Alex Pachis, 15, said parents aren't getting a "peachy" child when they take in a foster child.
Parents have to embrace the foster child as if they were blood and be ready for trouble.
"Be consistent with your kids. Be there for them," Alex said. "Treat me with the same respect that you would give to your own child. Do that and I'll be good."
Alex has been in foster care for fewer than two years and he's been lucky, he said, to find a family that makes him feel at home.
But Jamice said she's been promised love and care by foster parents so often only to see it yanked back out of her grasp again and again.
"They tell you they're going to take care of you. Then three months later you meet the real them," she said.

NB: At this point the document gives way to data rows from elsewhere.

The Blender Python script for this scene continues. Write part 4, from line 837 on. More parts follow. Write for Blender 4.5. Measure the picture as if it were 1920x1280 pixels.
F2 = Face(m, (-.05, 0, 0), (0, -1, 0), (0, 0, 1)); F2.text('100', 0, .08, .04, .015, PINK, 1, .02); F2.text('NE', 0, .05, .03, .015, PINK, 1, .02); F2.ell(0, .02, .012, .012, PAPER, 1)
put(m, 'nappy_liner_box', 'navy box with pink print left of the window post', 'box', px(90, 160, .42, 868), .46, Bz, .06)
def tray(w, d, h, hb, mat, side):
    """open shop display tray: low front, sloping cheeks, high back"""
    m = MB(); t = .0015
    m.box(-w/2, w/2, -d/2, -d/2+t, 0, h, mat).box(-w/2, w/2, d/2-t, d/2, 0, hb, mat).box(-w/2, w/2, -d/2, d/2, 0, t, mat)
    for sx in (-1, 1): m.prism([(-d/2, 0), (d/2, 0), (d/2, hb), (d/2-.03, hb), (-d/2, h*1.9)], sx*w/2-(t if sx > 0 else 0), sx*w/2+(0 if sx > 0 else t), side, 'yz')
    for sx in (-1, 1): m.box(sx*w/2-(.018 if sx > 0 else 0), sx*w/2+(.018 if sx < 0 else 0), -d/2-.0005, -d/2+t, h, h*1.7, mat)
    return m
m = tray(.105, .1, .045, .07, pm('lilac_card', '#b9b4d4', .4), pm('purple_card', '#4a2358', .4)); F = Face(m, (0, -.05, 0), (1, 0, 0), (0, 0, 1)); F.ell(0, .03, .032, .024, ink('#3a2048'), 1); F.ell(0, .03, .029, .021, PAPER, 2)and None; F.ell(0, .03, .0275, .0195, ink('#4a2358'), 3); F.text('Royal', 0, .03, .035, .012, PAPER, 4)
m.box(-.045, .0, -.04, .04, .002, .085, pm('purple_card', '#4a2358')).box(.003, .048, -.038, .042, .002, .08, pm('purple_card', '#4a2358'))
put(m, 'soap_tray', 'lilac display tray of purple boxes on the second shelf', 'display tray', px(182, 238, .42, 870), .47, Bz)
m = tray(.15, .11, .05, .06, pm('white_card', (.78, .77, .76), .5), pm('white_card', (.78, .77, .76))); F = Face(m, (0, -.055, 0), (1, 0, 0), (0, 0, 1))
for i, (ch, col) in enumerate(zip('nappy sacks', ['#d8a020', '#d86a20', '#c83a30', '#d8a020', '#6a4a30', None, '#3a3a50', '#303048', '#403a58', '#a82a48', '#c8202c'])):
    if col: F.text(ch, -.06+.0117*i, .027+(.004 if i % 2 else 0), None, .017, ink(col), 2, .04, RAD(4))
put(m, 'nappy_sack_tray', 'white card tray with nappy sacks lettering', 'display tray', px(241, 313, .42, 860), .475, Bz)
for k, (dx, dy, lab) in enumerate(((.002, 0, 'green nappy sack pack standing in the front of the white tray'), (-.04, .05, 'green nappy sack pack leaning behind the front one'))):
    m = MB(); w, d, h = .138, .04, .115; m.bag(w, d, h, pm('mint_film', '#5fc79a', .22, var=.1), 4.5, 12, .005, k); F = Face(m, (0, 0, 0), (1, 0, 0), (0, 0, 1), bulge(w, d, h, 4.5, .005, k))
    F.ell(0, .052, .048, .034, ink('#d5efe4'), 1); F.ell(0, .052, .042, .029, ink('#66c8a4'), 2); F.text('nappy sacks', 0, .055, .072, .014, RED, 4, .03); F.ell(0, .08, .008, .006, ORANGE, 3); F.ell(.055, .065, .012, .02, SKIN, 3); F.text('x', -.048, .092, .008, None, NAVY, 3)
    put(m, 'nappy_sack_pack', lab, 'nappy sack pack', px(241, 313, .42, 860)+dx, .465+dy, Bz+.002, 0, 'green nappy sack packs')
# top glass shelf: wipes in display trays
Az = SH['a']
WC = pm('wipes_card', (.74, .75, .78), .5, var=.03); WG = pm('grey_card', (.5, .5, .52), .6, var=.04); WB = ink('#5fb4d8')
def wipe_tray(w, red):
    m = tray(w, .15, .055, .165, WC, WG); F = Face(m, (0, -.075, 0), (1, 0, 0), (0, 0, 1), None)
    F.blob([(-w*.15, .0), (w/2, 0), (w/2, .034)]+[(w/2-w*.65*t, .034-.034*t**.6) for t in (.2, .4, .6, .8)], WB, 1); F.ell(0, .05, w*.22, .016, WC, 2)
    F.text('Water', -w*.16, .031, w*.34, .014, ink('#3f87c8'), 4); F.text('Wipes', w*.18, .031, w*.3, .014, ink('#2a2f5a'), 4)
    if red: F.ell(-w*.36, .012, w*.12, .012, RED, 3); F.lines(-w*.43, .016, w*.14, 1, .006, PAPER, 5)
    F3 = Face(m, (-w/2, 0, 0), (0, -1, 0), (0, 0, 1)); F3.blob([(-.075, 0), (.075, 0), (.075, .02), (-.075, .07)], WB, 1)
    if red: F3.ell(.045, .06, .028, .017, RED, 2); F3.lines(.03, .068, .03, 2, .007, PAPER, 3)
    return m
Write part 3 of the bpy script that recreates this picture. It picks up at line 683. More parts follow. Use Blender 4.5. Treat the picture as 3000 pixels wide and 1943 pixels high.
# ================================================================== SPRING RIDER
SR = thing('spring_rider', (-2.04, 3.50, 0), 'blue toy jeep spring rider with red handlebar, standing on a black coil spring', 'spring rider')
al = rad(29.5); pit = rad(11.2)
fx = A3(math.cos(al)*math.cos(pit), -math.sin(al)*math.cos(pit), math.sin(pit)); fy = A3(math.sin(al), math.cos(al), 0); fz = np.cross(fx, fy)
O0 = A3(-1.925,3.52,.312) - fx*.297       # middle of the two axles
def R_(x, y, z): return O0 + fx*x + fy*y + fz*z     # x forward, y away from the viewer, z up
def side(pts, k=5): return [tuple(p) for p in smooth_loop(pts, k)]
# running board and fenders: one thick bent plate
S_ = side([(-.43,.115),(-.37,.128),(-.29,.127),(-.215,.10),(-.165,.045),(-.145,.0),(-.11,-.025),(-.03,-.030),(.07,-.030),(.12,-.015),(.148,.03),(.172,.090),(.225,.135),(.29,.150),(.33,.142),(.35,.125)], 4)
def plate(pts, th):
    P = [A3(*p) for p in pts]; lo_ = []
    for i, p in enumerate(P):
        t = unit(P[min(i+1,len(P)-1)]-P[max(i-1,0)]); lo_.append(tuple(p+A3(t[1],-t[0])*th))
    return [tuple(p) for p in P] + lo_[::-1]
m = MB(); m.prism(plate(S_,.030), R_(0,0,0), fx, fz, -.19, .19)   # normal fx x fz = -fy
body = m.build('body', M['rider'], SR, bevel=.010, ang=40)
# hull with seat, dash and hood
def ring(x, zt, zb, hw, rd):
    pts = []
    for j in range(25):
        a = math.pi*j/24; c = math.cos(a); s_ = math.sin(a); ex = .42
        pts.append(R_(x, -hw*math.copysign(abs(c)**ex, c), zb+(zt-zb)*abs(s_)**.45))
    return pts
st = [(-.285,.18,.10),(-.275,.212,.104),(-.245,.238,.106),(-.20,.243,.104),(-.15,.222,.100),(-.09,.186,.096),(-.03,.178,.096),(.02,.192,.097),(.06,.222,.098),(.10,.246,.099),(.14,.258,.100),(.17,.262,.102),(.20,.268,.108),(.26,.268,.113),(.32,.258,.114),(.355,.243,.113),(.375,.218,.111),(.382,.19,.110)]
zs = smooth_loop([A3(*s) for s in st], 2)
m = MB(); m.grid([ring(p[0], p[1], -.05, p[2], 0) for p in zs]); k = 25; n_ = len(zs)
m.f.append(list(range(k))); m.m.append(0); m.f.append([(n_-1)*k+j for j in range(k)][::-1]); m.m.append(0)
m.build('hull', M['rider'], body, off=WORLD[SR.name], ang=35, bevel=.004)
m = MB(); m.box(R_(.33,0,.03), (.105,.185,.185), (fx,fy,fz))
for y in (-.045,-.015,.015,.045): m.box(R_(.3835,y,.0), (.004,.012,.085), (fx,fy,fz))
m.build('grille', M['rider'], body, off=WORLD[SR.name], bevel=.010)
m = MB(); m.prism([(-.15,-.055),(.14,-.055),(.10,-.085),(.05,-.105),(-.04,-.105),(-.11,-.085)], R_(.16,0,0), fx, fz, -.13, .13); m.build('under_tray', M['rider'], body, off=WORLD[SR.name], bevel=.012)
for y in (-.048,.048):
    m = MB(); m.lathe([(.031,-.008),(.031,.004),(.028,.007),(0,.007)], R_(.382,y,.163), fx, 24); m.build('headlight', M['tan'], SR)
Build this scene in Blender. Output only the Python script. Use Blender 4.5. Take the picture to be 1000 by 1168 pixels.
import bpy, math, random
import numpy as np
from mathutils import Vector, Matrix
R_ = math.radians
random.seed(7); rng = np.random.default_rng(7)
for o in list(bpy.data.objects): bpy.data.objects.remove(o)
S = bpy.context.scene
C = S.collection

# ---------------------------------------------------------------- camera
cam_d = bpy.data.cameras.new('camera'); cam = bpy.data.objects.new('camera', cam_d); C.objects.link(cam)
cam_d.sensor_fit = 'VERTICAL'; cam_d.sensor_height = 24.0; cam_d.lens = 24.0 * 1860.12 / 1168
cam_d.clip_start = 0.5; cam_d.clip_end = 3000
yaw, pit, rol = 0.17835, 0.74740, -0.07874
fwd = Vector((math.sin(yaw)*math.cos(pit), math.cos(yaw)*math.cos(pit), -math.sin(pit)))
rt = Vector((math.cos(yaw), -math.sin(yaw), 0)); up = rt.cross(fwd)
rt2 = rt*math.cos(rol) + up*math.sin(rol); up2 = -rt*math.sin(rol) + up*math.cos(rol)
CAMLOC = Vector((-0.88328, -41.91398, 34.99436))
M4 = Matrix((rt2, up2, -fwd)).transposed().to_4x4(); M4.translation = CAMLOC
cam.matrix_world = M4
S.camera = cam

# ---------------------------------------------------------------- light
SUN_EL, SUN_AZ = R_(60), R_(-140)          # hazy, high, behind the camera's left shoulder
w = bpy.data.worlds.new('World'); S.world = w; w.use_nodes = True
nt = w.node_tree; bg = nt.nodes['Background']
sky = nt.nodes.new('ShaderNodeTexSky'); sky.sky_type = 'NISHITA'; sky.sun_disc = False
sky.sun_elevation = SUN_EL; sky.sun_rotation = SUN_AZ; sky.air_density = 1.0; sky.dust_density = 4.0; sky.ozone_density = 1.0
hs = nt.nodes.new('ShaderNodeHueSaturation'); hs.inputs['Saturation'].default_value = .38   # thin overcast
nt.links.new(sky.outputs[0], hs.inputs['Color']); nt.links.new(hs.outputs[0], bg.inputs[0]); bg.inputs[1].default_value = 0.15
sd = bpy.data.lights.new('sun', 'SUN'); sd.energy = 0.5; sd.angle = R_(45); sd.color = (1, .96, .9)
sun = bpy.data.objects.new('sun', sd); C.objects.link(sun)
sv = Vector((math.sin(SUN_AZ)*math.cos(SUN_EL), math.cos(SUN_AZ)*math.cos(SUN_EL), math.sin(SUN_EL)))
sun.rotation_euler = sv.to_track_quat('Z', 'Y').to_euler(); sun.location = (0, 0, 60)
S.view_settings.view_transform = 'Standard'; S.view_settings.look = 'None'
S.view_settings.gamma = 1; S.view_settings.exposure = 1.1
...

Then the talking starts, she said. Later there are family maintenance meetings with social workers.
At those meetings, Cody said, the foster parents and the social workers mention a couple positive things about him and then rattle off a long laundry list of every reason why he is broken and wrong.
What foster children need is for their parents to accept even the worst parts of them, he said.
"I've made plenty of mistakes in my life, but I've never had anyone to catch me when I fell," Cody said. "What it's going to take is for you to keep that kid through their worst."
Despite the pain they've experienced and the fierce shield of independence they've built around them, the foster children maintain hope they can make a difference with their stories.
Jamice said she was speaking for every foster child with which she's ever shared a story of pain.
Elena Acosta, assistant director of Child Protective Services in the Department of Human Services, said the agency hoped the children would be as candid as they were.
It's not easy to hear children say they have been failed by social workers and foster parents, Acosta said, but someone has to listen.
"We can't improve the system unless we hear from the people we serve -- and that's foster children," Acosta said.
Child Protective Services needs to better train social workers and foster parents and convey the serious, tough responsibility the foster system demands, she said.
"Stepping up for these kids is going to mean unconditional commitment," Acosta said.
Jamice said she believes she will one day be a foster parent.
"I would teach you guys how to do it right," she said.